» **DATASET EXTRACT**:

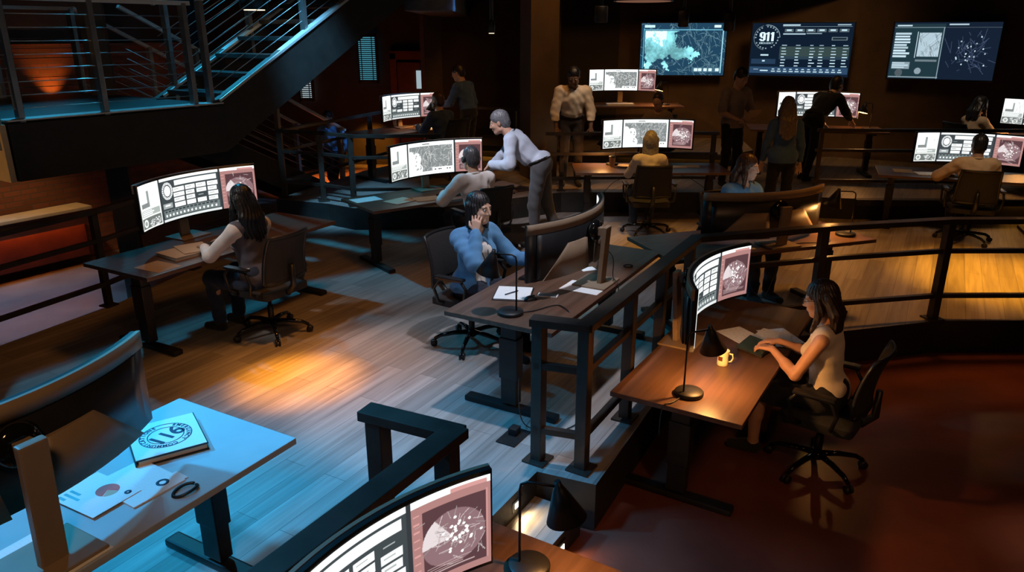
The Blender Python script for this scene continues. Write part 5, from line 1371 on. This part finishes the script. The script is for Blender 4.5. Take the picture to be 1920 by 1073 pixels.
# woman with her hand at her ear
P2 = person('woman with bobbed dark hair in a blue cardigan, hand at her ear', seat(S_mid, 0.0, -0.84), yw(S_mid), lean=6, twist=-20, head=(14, 4, 0), res=0.0055, skin=SK1,
    top=(0.72, 0.68, 0.64), sleeve=0.0, vneck=0.075, jacket=(0.09, 0.24, 0.44), bottom=(0.02, 0.025, 0.04), hair='bob', haircol=(0.010, 0.008, 0.009), hairlen=0.17,
    hr=(0.150, 0.13, 1.03), hdir_r=(-0.28, -0.10, 1.0), handn_r=(0.95, 0.25, 0.1), pole_r=(0.5, -0.55, -1.0), hl=(-0.15, 0.50, 0.775), curl=22, seed=2)
i = P2; t = i['root']
nk = [Vector(i['sp'](x, y, z)) for x, y, z in ((-0.055, 0.0, 0.50), (-0.05, 0.085, 0.43), (-0.022, 0.150, 0.30), (0.0, 0.150, 0.20), (0.022, 0.150, 0.30), (0.05, 0.085, 0.43), (0.055, 0.0, 0.50))]
MB().tube(nk, 0.004, 6).build('lanyard', M['plastic'], t)
# typing woman
P17 = person('woman with glasses in a sleeveless cream blouse typing on a tablet', seat(S_front, 0.03, -0.70), yw(S_front, -4), lean=8, head=(8, 14, 0), res=0.0055, skin=(0.56, 0.30, 0.19),
    top=(0.72, 0.62, 0.50), sleeve=0.0, bottom=(0.012, 0.012, 0.014), skirt=True, hair='long', haircol=(0.022, 0.010, 0.006), hairlen=0.22,
    hl=(-0.085, 0.37, 0.80), hr=(0.075, 0.37, 0.80), hdir_l=(0.25, 1, -0.10), hdir_r=(-0.25, 1, -0.10), curl=38, seed=3)
i = P17; t = i['root']; g = MB()
for q in (-1, 1):
    g.tube([i['hp'](q * 0.032 + 0.022 * math.cos(a), 0.110, 0.002 + 0.017 * math.sin(a)) for a in np.linspace(0, 2 * math.pi, 17)], 0.0018, 6, False)
    g.tube([i['hp'](q * 0.054, 0.108, 0.008), i['hp'](q * 0.074, 0.06, 0.010), i['hp'](q * 0.080, -0.01, 0.006)], 0.0018, 6)
g.tube([i['hp'](-0.010, 0.112, 0.006), i['hp'](0.010, 0.112, 0.006)], 0.0018, 6); g.build('glasses', M['plastic'], t)
# woman below the stairs
person('woman with long black hair and white sleeves seated below the stairs', seat(S_stair, -0.20, -0.64), yw(S_stair), lean=7, head=(-6, 6, 0), res=0.0065, skin=SK2,
    top=(0.78, 0.72, 0.68), vest=(0.10, 0.10, 0.13), bottom=(0.02, 0.035, 0.07), hair='long', haircol=(0.008, 0.007, 0.008), hairlen=0.34, hl=(-0.17, 0.42, 0.785), hr=(0.10, 0.42, 0.785), pole_l=(-0.8, -0.4, -0.6), seed=4)
# white shirt man, seated
P4 = person('seated man in a white shirt with a headset, seen from behind', seat(S_white, 0.12, -0.66), yw(S_white), female=False, lean=14, head=(-6, 6, 0), res=0.0075, skin=SK2,
    top=(0.80, 0.76, 0.73), bottom=(0.03, 0.03, 0.04), hair='short', haircol=(0.05, 0.05, 0.055), hl=(-0.22, 0.38, 0.785), hr=(0.12, 0.42, 0.785), pole_l=(-0.8, -0.4, -0.5), seed=5)
i = P4; t = i['root']
MB().tube([i['hp'](0.088 * math.sin(a), -0.01 - 0.004, 0.0 + 0.135 * math.cos(a)) for a in np.linspace(-1.55, 1.55, 17)], 0.008, 8).build('headset_band', M['steel'], t)
for q in (-1, 1): MB().lathe([(0.005, -0.012), (0.034, -0.010), (0.034, 0.010), (0.005, 0.012)], i['hp'](q * 0.093, -0.005, -0.005), 18, tuple(i['Hm'] @ V(1, 0, 0))).build('ear_cup', M['plastic'], t)
# standing man leaning over
P3 = person('grey-haired man in a pale blue shirt leaning over the white shirt man\'s chair', (0.34, 8.92, 0), R(78), sit=False, female=False, lean=47, scale=1.05, head=(4, 16, 0), res=0.0065, skin=(0.55, 0.31, 0.22),
    top=(0.52, 0.58, 0.70), bottom=(0.085, 0.085, 0.09), hair='short', haircol=(0.15, 0.15, 0.165), belt=True, hl=(-0.26, 0.56, 1.03), hr=(0.22, 0.72, 0.86), curl=40, hdir_l=(0.1, 0.6, -0.7),
    feet=((-0.12, 0.03, 0.075), (0.12, -0.22, 0.075)), seed=6)
i = P3
sh, el, wr = i['SL'][0]; dd = Vector(wr - el).normalized()
MB().lathe([(0.034, -0.008), (0.036, -0.006), (0.036, 0.006), (0.034, 0.008)], tuple(Vector(wr) - dd * 0.012), 20, tuple(dd), False).build('wrist_watch', M['steel'], i['root'])
# blonde woman
person('blonde woman with straight shoulder-length hair seen from behind', seat(S_blonde, -0.13, -0.76), 0, lean=4, res=0.0075, skin=SK4, top=(0.70, 0.66, 0.68), bottom=(0.02, 0.03, 0.05), hair='bob', haircol=(0.34, 0.32, 0.29), hairlen=0.235,
    hl=(-0.16, 0.42, 0.78), hr=(0.16, 0.42, 0.78), seed=7)
# brown-haired woman facing the camera
person('woman with wavy brown hair in a blue cardigan, lit by her screen', seat(S_card, -0.3, -0.66), yw(S_card, 8), hipz=0.60, lean=5, head=(26, 4, 0), res=0.0065, skin=(0.62, 0.42, 0.33), top=(0.80, 0.80, 0.80), sleeve=0.0, vneck=0.09, jacket=(0.10, 0.24, 0.42),
    bottom=(0.015, 0.015, 0.02), hair='long', haircol=(0.055, 0.025, 0.013), hairlen=0.20, hl=(-0.14, 0.40, 0.79), hr=(0.14, 0.40, 0.79), seed=8)
# tan shirt man
person('seated man with short black hair in a tan shirt seen from behind', seat(S_tan, 0.0, -0.66), yw(S_tan), female=False, lean=9, res=0.008, skin=SK2, top=(0.62, 0.44, 0.27), bottom=(0.02, 0.02, 0.03), hair='short', haircol=(0.01, 0.009, 0.009),
    hl=(-0.24, 0.36, 0.785), hr=(0.16, 0.42, 0.785), pole_l=(-0.9, -0.3, -0.5), seed=9)
# bearded man in navy and his colleague
person('seated bearded man in a navy shirt at the rear tier desk', seat(S_bald, 0.1, -0.66), yw(S_bald), female=False, lean=10, res=0.010, skin=SK1, top=(0.035, 0.06, 0.12), bottom=(0.02, 0.02, 0.03), hair='short', haircol=(0.06, 0.03, 0.02), beard=(0.07, 0.035, 0.02), hl=(-0.16, 0.42, 0.785), hr=(0.16, 0.42, 0.785), seed=10)
person('standing man in a blue shirt behind the bearded man', (-0.72, 12.62, 0.3), R(62), sit=False, female=False, lean=14, head=(10, 16, 0), res=0.010, skin=SK2, top=(0.05, 0.10, 0.22), bottom=(0.015, 0.015, 0.02), hair='short', haircol=(0.02, 0.012, 0.01), hl=(-0.1, 0.45, 1.06), hr=(0.26, 0.1, 0.84), seed=11)
# person walking past beyond the tier
person('person in a light blue shirt walking past beyond the tier', (-3.05, 12.75, -0.32), R(160), sit=False, female=False, lean=7, scale=0.92, res=0.010, skin=SK3, top=(0.16, 0.30, 0.55), bottom=(0.03, 0.04, 0.07), hair='short', haircol=(0.02, 0.015, 0.012), feet=((-0.1, 0.26, 0.09), (0.1, -0.25, 0.13)), hl=(-0.3, 0.16, 0.86), hr=(0.3, -0.12, 0.86), seed=12)
# man leaning on the rail
person('man in a white shirt leaning on the railing with both hands', (0.88, 11.22, 0.3), R(182), sit=False, female=False, lean=17, scale=1.03, head=(-10, 26, 0), res=0.009, skin=SK3, top=(0.70, 0.60, 0.48), bottom=(0.03, 0.022, 0.018), belt=True, hair='short', haircol=(0.008, 0.007, 0.007),
    hl=(-0.25, 0.30, 0.90), hr=(0.25, 0.30, 0.90), hdir_l=(0, 0.8, -0.5), hdir_r=(0, 0.8, -0.5), curl=55, pole_l=(-0.5, -0.8, -0.1), pole_r=(0.5, -0.8, -0.1), seed=13)
# woman in front of the top tier
person('woman with her hair up seated below the top tier desk', (2.33, 12.1, 0.3), R(165), lean=2, head=(-12, 4, 6), res=0.010, hipz=0.52, skin=SK1, top=(0.30, 0.22, 0.17), bottom=(0.02, 0.02, 0.02), hair='bun', haircol=(0.04, 0.02, 0.012), hr=(0.22, 0.2, 0.72), seed=14)
# man reading papers
P11 = person('standing man in a grey T-shirt looking down at papers he holds', (3.28, 11.25, 0.3), R(204), sit=False, female=False, lean=4, head=(0, 26, 0), res=0.009, skin=SK1, top=(0.32, 0.25, 0.20), sleeve=0.42, bottom=(0.012, 0.012, 0.014), hair='short', haircol=(0.02, 0.013, 0.01),
    hl=(-0.16, 0.27, 1.06), hr=(0.15, 0.27, 1.02), curl=60, hdir_l=(0.6, 0.5, -0.1), hdir_r=(-0.6, 0.5, -0.1), tuck=False, seed=15)
q = Matrix.Rotation(R(204), 3, 'Z') @ Matrix.Rotation(R(42), 3, 'X')
tag(MB().box((0, 0, 0), (0.23, 0.31, 0.006), q).build('paper_sheet', M['kraft'], None, Vector((3.28, 11.25, 0.3)) + Matrix.Rotation(R(204), 3, 'Z') @ Vector((0.0, 0.36, 1.06))), 'tan papers held by the standing man in the grey T-shirt', 'paper')
# woman walking by with long blonde hair
person('standing woman with long fair hair, blue sweater and black trousers, back turned', (3.62, 9.98, 0), R(-8), sit=False, lean=1, res=0.009, scale=0.99, skin=SK4, top=(0.05, 0.11, 0.24), bottom=(0.010, 0.010, 0.012), hair='long', haircol=(0.13, 0.10, 0.07), hairlen=0.40, tuck=False, hl=(-0.24, 0.10, 0.84), hr=(0.24, 0.06, 0.84), seed=16)
# man bending to write
person('man in black bending over the desk to write under the lamp', (4.62, 11.62, 0.3), R(-58), sit=False, female=False, lean=46, head=(0, 10, 0), res=0.010, skin=SK1, top=(0.012, 0.014, 0.018), sleeve=0.8, bottom=(0.012, 0.012, 0.014), hair='short', haircol=(0.012, 0.009, 0.008),
    hl=(-0.22, 0.58, 0.82), hr=(0.17, 0.80, 0.80), curl=50, feet=((-0.12, 0.02, 0.075), (0.12, -0.2, 0.075)), seed=17)
# dark-haired woman at the tier end
person('woman with long black hair in a beige blouse seated side on', seat(S_side, 0.0, -0.92), yw(S_side), lean=6, head=(-4, 4, 0), res=0.010, skin=SK2, top=(0.50, 0.36, 0.24), bottom=(0.02, 0.015, 0.015), hair='long', haircol=(0.008, 0.007, 0.007), hairlen=0.22, hl=(-0.14, 0.45, 0.785), hr=(0.14, 0.45, 0.785), seed=18)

» **OBJECTIVE**: Each line above that includes "from" should be shown.

» **RESPONSE**:
The Blender Python script for this scene continues. Write part 5, from line 1371 on. This part finishes the script. The script is for Blender 4.5. Take the picture to be 1920 by 1073 pixels.
P4 = person('seated man in a white shirt with a headset, seen from behind', seat(S_white, 0.12, -0.66), yw(S_white), female=False, lean=14, head=(-6, 6, 0), res=0.0075, skin=SK2,
person('blonde woman with straight shoulder-length hair seen from behind', seat(S_blonde, -0.13, -0.76), 0, lean=4, res=0.0075, skin=SK4, top=(0.70, 0.66, 0.68), bottom=(0.02, 0.03, 0.05), hair='bob', haircol=(0.34, 0.32, 0.29), hairlen=0.235,
person('seated man with short black hair in a tan shirt seen from behind', seat(S_tan, 0.0, -0.66), yw(S_tan), female=False, lean=9, res=0.008, skin=SK2, top=(0.62, 0.44, 0.27), bottom=(0.02, 0.02, 0.03), hair='short', haircol=(0.01, 0.009, 0.009),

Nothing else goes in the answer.